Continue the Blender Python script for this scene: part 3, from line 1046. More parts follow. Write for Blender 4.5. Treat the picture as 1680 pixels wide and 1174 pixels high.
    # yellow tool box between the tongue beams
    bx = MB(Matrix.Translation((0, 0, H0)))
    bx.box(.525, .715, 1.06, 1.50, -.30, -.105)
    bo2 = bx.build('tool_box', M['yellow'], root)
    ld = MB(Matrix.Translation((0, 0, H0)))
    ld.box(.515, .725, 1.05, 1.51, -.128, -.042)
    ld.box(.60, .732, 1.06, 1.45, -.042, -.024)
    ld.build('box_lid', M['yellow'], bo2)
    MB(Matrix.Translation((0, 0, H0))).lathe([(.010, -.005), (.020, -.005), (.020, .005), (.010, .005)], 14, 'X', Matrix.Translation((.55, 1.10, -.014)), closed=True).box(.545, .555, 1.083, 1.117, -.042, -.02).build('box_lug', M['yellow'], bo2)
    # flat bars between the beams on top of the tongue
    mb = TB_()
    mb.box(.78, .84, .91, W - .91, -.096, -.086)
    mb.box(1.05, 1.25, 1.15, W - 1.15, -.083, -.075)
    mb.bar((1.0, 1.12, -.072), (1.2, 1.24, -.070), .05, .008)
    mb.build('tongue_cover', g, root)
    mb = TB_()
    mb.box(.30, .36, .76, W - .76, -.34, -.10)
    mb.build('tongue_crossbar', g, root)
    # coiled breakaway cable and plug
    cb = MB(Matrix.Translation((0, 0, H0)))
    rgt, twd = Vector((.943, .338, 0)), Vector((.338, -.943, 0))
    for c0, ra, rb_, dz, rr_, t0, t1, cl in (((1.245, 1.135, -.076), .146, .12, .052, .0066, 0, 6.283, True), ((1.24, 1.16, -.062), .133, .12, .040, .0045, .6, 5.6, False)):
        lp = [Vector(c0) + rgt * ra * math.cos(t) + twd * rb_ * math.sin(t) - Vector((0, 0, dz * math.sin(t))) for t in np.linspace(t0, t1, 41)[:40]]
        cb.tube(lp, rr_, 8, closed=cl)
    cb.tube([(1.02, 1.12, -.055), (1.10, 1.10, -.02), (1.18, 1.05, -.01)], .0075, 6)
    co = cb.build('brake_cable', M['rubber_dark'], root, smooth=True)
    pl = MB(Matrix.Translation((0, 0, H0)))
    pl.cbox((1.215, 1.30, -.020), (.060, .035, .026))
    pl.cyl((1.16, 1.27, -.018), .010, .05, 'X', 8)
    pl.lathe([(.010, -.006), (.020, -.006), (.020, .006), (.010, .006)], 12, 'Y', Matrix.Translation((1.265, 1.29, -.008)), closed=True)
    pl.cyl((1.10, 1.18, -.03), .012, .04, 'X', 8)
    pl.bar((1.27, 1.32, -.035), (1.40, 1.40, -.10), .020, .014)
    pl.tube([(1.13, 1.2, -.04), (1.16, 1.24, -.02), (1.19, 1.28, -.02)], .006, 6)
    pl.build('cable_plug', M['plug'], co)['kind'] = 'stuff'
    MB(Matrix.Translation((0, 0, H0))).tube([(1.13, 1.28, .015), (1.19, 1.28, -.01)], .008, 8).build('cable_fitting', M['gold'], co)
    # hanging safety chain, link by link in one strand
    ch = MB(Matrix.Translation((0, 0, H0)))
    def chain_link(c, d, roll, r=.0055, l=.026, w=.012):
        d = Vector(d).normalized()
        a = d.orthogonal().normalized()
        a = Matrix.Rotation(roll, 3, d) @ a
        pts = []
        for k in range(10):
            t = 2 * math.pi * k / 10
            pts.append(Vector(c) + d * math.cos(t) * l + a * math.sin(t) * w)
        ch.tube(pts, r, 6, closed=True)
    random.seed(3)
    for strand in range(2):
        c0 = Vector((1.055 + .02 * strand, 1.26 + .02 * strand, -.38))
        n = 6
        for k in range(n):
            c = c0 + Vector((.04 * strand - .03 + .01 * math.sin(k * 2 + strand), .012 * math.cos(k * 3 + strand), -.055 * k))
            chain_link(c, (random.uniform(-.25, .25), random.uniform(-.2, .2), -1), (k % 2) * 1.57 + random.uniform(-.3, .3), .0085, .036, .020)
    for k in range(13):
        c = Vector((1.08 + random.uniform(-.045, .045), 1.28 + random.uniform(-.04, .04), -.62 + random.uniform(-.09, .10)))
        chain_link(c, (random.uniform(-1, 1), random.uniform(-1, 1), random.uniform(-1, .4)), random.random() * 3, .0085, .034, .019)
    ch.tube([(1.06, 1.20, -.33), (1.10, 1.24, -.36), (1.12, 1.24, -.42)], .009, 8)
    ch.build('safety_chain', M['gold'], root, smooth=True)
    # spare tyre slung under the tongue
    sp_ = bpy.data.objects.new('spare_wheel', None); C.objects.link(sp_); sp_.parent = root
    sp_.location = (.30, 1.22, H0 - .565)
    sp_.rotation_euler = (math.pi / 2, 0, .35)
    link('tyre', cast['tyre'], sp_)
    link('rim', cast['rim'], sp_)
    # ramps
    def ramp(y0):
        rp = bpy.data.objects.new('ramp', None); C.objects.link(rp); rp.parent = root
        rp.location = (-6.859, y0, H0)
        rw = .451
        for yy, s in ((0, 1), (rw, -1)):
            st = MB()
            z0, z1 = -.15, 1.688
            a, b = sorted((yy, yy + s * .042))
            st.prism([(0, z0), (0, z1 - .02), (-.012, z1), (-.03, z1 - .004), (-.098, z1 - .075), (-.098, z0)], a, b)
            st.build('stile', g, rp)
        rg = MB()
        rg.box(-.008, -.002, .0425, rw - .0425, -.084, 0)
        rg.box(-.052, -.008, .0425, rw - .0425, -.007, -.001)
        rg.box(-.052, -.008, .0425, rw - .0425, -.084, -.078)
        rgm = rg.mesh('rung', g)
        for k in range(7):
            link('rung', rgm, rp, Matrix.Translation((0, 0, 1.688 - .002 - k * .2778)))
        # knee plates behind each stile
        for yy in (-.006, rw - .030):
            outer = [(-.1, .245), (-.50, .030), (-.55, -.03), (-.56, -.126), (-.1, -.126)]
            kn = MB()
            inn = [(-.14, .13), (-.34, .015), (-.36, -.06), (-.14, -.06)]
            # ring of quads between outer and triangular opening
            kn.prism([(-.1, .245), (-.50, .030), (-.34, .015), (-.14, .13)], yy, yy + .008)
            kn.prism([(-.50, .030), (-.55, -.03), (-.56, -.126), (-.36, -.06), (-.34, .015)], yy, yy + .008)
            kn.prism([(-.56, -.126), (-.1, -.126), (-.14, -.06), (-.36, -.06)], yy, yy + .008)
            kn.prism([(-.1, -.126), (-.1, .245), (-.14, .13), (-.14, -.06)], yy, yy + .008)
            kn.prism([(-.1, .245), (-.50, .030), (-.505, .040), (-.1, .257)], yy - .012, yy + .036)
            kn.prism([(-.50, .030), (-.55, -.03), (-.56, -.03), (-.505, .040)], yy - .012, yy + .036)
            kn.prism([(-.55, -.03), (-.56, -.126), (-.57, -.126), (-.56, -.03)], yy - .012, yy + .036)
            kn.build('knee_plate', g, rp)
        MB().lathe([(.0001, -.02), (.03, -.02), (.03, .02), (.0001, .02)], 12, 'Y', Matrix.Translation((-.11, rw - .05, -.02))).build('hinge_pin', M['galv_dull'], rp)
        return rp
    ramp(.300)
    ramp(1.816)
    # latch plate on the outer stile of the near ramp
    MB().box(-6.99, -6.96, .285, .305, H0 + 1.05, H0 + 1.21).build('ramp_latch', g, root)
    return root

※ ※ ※

◆ REQUIREMENTS ◆
Write the material out again in its entirety, exactly as shown.

◆ EXPECTED OUTPUT ◆
Continue the Blender Python script for this scene: part 3, from line 1046. More parts follow. Write for Blender 4.5. Treat the picture as 1680 pixels wide and 1174 pixels high.
    # yellow tool box between the tongue beams
    bx = MB(Matrix.Translation((0, 0, H0)))
    bx.box(.525, .715, 1.06, 1.50, -.30, -.105)
    bo2 = bx.build('tool_box', M['yellow'], root)
    ld = MB(Matrix.Translation((0, 0, H0)))
    ld.box(.515, .725, 1.05, 1.51, -.128, -.042)
    ld.box(.60, .732, 1.06, 1.45, -.042, -.024)
    ld.build('box_lid', M['yellow'], bo2)
    MB(Matrix.Translation((0, 0, H0))).lathe([(.010, -.005), (.020, -.005), (.020, .005), (.010, .005)], 14, 'X', Matrix.Translation((.55, 1.10, -.014)), closed=True).box(.545, .555, 1.083, 1.117, -.042, -.02).build('box_lug', M['yellow'], bo2)
    # flat bars between the beams on top of the tongue
    mb = TB_()
    mb.box(.78, .84, .91, W - .91, -.096, -.086)
    mb.box(1.05, 1.25, 1.15, W - 1.15, -.083, -.075)
    mb.bar((1.0, 1.12, -.072), (1.2, 1.24, -.070), .05, .008)
    mb.build('tongue_cover', g, root)
    mb = TB_()
    mb.box(.30, .36, .76, W - .76, -.34, -.10)
    mb.build('tongue_crossbar', g, root)
    # coiled breakaway cable and plug
    cb = MB(Matrix.Translation((0, 0, H0)))
    rgt, twd = Vector((.943, .338, 0)), Vector((.338, -.943, 0))
    for c0, ra, rb_, dz, rr_, t0, t1, cl in (((1.245, 1.135, -.076), .146, .12, .052, .0066, 0, 6.283, True), ((1.24, 1.16, -.062), .133, .12, .040, .0045, .6, 5.6, False)):
        lp = [Vector(c0) + rgt * ra * math.cos(t) + twd * rb_ * math.sin(t) - Vector((0, 0, dz * math.sin(t))) for t in np.linspace(t0, t1, 41)[:40]]
        cb.tube(lp, rr_, 8, closed=cl)
    cb.tube([(1.02, 1.12, -.055), (1.10, 1.10, -.02), (1.18, 1.05, -.01)], .0075, 6)
    co = cb.build('brake_cable', M['rubber_dark'], root, smooth=True)
    pl = MB(Matrix.Translation((0, 0, H0)))
    pl.cbox((1.215, 1.30, -.020), (.060, .035, .026))
    pl.cyl((1.16, 1.27, -.018), .010, .05, 'X', 8)
    pl.lathe([(.010, -.006), (.020, -.006), (.020, .006), (.010, .006)], 12, 'Y', Matrix.Translation((1.265, 1.29, -.008)), closed=True)
    pl.cyl((1.10, 1.18, -.03), .012, .04, 'X', 8)
    pl.bar((1.27, 1.32, -.035), (1.40, 1.40, -.10), .020, .014)
    pl.tube([(1.13, 1.2, -.04), (1.16, 1.24, -.02), (1.19, 1.28, -.02)], .006, 6)
    pl.build('cable_plug', M['plug'], co)['kind'] = 'stuff'
    MB(Matrix.Translation((0, 0, H0))).tube([(1.13, 1.28, .015), (1.19, 1.28, -.01)], .008, 8).build('cable_fitting', M['gold'], co)
    # hanging safety chain, link by link in one strand
    ch = MB(Matrix.Translation((0, 0, H0)))
    def chain_link(c, d, roll, r=.0055, l=.026, w=.012):
        d = Vector(d).normalized()
        a = d.orthogonal().normalized()
        a = Matrix.Rotation(roll, 3, d) @ a
        pts = []
        for k in range(10):
            t = 2 * math.pi * k / 10
            pts.append(Vector(c) + d * math.cos(t) * l + a * math.sin(t) * w)
        ch.tube(pts, r, 6, closed=True)
    random.seed(3)
    for strand in range(2):
        c0 = Vector((1.055 + .02 * strand, 1.26 + .02 * strand, -.38))
        n = 6
        for k in range(n):
            c = c0 + Vector((.04 * strand - .03 + .01 * math.sin(k * 2 + strand), .012 * math.cos(k * 3 + strand), -.055 * k))
            chain_link(c, (random.uniform(-.25, .25), random.uniform(-.2, .2), -1), (k % 2) * 1.57 + random.uniform(-.3, .3), .0085, .036, .020)
    for k in range(13):
        c = Vector((1.08 + random.uniform(-.045, .045), 1.28 + random.uniform(-.04, .04), -.62 + random.uniform(-.09, .10)))
        chain_link(c, (random.uniform(-1, 1), random.uniform(-1, 1), random.uniform(-1, .4)), random.random() * 3, .0085, .034, .019)
    ch.tube([(1.06, 1.20, -.33), (1.10, 1.24, -.36), (1.12, 1.24, -.42)], .009, 8)
    ch.build('safety_chain', M['gold'], root, smooth=True)
    # spare tyre slung under the tongue
    sp_ = bpy.data.objects.new('spare_wheel', None); C.objects.link(sp_); sp_.parent = root
    sp_.location = (.30, 1.22, H0 - .565)
    sp_.rotation_euler = (math.pi / 2, 0, .35)
    link('tyre', cast['tyre'], sp_)
    link('rim', cast['rim'], sp_)
    # ramps
    def ramp(y0):
        rp = bpy.data.objects.new('ramp', None); C.objects.link(rp); rp.parent = root
        rp.location = (-6.859, y0, H0)
        rw = .451
        for yy, s in ((0, 1), (rw, -1)):
            st = MB()
            z0, z1 = -.15, 1.688
            a, b = sorted((yy, yy + s * .042))
            st.prism([(0, z0), (0, z1 - .02), (-.012, z1), (-.03, z1 - .004), (-.098, z1 - .075), (-.098, z0)], a, b)
            st.build('stile', g, rp)
        rg = MB()
        rg.box(-.008, -.002, .0425, rw - .0425, -.084, 0)
        rg.box(-.052, -.008, .0425, rw - .0425, -.007, -.001)
        rg.box(-.052, -.008, .0425, rw - .0425, -.084, -.078)
        rgm = rg.mesh('rung', g)
        for k in range(7):
            link('rung', rgm, rp, Matrix.Translation((0, 0, 1.688 - .002 - k * .2778)))
        # knee plates behind each stile
        for yy in (-.006, rw - .030):
            outer = [(-.1, .245), (-.50, .030), (-.55, -.03), (-.56, -.126), (-.1, -.126)]
            kn = MB()
            inn = [(-.14, .13), (-.34, .015), (-.36, -.06), (-.14, -.06)]
            # ring of quads between outer and triangular opening
            kn.prism([(-.1, .245), (-.50, .030), (-.34, .015), (-.14, .13)], yy, yy + .008)
            kn.prism([(-.50, .030), (-.55, -.03), (-.56, -.126), (-.36, -.06), (-.34, .015)], yy, yy + .008)
            kn.prism([(-.56, -.126), (-.1, -.126), (-.14, -.06), (-.36, -.06)], yy, yy + .008)
            kn.prism([(-.1, -.126), (-.1, .245), (-.14, .13), (-.14, -.06)], yy, yy + .008)
            kn.prism([(-.1, .245), (-.50, .030), (-.505, .040), (-.1, .257)], yy - .012, yy + .036)
            kn.prism([(-.50, .030), (-.55, -.03), (-.56, -.03), (-.505, .040)], yy - .012, yy + .036)
            kn.prism([(-.55, -.03), (-.56, -.126), (-.57, -.126), (-.56, -.03)], yy - .012, yy + .036)
            kn.build('knee_plate', g, rp)
        MB().lathe([(.0001, -.02), (.03, -.02), (.03, .02), (.0001, .02)], 12, 'Y', Matrix.Translation((-.11, rw - .05, -.02))).build('hinge_pin', M['galv_dull'], rp)
        return rp
    ramp(.300)
    ramp(1.816)
    # latch plate on the outer stile of the near ramp
    MB().box(-6.99, -6.96, .285, .305, H0 + 1.05, H0 + 1.21).build('ramp_latch', g, root)
    return root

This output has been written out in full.